'''

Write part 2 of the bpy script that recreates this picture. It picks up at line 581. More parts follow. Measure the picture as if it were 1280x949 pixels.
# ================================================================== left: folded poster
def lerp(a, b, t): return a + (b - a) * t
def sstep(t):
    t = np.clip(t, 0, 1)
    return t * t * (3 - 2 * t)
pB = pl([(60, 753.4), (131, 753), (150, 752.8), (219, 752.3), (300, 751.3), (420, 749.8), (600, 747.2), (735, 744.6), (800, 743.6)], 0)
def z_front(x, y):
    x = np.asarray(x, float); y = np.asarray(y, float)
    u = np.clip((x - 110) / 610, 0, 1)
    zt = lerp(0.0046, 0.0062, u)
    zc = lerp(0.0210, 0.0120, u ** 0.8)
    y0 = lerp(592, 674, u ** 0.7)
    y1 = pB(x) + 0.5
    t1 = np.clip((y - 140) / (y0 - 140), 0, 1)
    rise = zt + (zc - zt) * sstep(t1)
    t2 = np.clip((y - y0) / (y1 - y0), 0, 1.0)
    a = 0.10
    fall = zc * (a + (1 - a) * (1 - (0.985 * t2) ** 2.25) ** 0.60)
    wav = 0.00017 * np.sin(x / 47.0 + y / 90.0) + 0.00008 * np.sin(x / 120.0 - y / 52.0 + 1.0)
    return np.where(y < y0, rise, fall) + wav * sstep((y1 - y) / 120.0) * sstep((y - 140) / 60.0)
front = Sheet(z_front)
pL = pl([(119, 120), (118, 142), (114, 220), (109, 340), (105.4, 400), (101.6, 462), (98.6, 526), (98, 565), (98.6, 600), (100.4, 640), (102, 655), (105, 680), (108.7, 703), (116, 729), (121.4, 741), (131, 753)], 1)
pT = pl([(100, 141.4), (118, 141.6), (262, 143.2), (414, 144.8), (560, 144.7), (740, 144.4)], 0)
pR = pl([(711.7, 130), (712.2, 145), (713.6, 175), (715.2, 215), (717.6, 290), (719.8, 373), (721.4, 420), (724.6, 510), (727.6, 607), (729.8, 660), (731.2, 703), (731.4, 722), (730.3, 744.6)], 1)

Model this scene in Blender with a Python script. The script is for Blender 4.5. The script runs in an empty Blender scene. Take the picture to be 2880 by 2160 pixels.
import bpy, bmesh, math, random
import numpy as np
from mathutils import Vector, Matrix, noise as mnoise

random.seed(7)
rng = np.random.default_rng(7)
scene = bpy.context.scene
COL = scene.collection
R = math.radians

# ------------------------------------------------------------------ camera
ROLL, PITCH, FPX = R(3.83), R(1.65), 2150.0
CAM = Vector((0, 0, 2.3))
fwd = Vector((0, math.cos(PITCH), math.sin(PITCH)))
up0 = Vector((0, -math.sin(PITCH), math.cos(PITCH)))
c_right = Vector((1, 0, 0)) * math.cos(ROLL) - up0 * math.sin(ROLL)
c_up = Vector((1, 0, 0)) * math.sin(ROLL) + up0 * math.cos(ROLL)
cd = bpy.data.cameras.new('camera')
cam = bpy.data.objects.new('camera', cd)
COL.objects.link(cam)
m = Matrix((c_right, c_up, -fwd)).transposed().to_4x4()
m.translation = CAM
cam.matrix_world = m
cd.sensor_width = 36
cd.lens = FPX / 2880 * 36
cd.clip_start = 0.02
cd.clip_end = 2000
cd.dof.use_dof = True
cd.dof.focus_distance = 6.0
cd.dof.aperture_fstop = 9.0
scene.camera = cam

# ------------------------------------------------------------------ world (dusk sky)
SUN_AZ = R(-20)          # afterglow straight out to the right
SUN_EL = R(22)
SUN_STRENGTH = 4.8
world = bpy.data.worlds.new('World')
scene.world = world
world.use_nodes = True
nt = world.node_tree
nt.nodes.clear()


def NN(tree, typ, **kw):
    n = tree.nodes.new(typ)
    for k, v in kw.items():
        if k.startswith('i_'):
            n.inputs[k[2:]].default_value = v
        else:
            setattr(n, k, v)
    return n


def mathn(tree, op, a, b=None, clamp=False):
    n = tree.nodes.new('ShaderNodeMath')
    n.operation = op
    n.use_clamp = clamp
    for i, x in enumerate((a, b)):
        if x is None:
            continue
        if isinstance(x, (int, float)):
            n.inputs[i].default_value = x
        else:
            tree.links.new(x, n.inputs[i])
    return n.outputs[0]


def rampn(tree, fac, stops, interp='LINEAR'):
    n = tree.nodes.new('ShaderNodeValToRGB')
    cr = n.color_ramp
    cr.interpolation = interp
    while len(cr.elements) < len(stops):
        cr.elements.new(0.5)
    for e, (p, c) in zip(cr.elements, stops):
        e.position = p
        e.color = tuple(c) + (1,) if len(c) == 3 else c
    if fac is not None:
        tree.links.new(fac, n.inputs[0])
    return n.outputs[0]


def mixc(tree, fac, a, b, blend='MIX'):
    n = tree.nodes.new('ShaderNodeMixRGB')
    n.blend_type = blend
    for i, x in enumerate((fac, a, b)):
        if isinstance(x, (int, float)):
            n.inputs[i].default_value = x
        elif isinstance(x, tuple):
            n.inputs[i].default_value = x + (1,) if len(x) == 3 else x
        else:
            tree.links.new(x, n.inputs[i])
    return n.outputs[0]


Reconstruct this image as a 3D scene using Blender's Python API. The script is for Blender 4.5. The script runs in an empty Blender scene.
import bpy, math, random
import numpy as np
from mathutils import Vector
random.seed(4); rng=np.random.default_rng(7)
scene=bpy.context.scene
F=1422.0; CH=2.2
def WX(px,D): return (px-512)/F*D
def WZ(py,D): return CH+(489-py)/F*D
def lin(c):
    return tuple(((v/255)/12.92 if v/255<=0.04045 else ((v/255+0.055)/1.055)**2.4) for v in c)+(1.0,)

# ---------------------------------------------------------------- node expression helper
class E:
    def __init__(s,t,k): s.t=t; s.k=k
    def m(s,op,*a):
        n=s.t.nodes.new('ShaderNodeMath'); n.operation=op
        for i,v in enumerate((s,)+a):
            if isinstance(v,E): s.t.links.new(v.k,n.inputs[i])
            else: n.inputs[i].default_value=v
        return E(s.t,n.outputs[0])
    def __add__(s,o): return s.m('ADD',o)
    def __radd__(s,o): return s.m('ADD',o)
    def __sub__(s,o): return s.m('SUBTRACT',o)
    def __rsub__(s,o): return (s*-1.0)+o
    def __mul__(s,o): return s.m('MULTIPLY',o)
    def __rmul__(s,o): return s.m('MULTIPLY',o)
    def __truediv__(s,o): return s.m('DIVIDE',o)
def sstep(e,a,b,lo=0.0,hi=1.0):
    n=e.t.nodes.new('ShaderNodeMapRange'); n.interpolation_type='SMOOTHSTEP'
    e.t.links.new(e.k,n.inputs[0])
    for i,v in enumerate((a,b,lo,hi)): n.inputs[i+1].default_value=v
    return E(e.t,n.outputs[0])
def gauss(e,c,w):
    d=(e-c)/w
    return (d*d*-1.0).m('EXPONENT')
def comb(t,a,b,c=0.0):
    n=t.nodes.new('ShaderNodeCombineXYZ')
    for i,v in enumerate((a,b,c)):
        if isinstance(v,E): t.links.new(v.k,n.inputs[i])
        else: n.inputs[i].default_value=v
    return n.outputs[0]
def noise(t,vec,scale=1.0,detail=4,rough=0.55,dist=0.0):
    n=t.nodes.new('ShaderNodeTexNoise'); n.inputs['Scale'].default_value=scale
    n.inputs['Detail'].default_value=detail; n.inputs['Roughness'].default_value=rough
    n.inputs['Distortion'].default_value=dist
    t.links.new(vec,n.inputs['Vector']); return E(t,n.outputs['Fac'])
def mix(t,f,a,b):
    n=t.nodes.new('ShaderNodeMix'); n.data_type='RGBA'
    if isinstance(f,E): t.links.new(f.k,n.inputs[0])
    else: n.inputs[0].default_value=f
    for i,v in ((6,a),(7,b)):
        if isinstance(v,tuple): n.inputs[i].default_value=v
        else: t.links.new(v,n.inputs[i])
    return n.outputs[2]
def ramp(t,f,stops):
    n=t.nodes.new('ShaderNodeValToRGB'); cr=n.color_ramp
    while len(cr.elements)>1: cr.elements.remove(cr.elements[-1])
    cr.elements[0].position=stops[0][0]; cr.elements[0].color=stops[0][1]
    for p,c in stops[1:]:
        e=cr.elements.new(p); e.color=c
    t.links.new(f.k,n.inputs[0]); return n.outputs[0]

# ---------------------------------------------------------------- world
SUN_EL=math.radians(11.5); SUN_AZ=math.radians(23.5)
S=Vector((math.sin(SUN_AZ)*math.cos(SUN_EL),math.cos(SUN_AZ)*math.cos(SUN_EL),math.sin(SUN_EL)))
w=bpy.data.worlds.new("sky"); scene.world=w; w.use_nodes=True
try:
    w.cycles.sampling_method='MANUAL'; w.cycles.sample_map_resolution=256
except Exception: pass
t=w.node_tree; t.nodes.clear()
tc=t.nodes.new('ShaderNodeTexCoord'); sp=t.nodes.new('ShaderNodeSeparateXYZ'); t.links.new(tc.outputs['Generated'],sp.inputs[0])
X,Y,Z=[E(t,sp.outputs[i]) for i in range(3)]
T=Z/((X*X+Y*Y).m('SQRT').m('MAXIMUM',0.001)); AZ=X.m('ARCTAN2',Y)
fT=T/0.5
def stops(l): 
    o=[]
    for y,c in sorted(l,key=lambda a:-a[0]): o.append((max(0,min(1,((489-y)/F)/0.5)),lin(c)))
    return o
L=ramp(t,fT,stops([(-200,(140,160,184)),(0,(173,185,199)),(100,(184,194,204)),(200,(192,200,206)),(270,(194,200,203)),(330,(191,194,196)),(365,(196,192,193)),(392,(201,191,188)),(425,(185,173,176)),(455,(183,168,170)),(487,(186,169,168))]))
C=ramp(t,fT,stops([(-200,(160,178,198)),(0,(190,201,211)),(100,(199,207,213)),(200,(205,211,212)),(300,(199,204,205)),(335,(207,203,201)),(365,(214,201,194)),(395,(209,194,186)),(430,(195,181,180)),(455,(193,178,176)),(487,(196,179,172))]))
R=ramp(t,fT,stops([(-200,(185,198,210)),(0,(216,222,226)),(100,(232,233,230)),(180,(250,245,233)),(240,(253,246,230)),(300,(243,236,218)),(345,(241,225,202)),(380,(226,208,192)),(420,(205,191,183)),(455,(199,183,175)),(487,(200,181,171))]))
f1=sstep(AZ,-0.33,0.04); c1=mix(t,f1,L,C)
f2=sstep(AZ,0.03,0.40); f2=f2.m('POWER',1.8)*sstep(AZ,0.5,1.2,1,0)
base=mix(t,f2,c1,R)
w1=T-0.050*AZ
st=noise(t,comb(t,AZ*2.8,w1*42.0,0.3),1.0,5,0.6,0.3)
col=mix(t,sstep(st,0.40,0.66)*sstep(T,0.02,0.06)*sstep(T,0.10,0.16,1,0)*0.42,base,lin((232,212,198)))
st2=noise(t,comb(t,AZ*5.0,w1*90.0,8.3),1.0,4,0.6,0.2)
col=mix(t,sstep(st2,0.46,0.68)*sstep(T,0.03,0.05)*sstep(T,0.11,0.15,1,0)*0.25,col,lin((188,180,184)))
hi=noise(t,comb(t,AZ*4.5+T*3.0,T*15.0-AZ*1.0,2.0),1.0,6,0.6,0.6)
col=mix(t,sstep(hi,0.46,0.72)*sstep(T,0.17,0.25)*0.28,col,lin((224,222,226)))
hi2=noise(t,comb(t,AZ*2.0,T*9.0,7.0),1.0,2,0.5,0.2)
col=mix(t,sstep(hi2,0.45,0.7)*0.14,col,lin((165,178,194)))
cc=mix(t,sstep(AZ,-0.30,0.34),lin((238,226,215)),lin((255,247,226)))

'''

• [The problem] Write out only the lines that run from the line containing "Model this scene" through the line containing "R = math.radians", both included, exactly as they appear above.

• [Exercise response]
Model this scene in Blender with a Python script. The script is for Blender 4.5. The script runs in an empty Blender scene. Take the picture to be 2880 by 2160 pixels.
import bpy, bmesh, math, random
import numpy as np
from mathutils import Vector, Matrix, noise as mnoise

random.seed(7)
rng = np.random.default_rng(7)
scene = bpy.context.scene
COL = scene.collection
R = math.radians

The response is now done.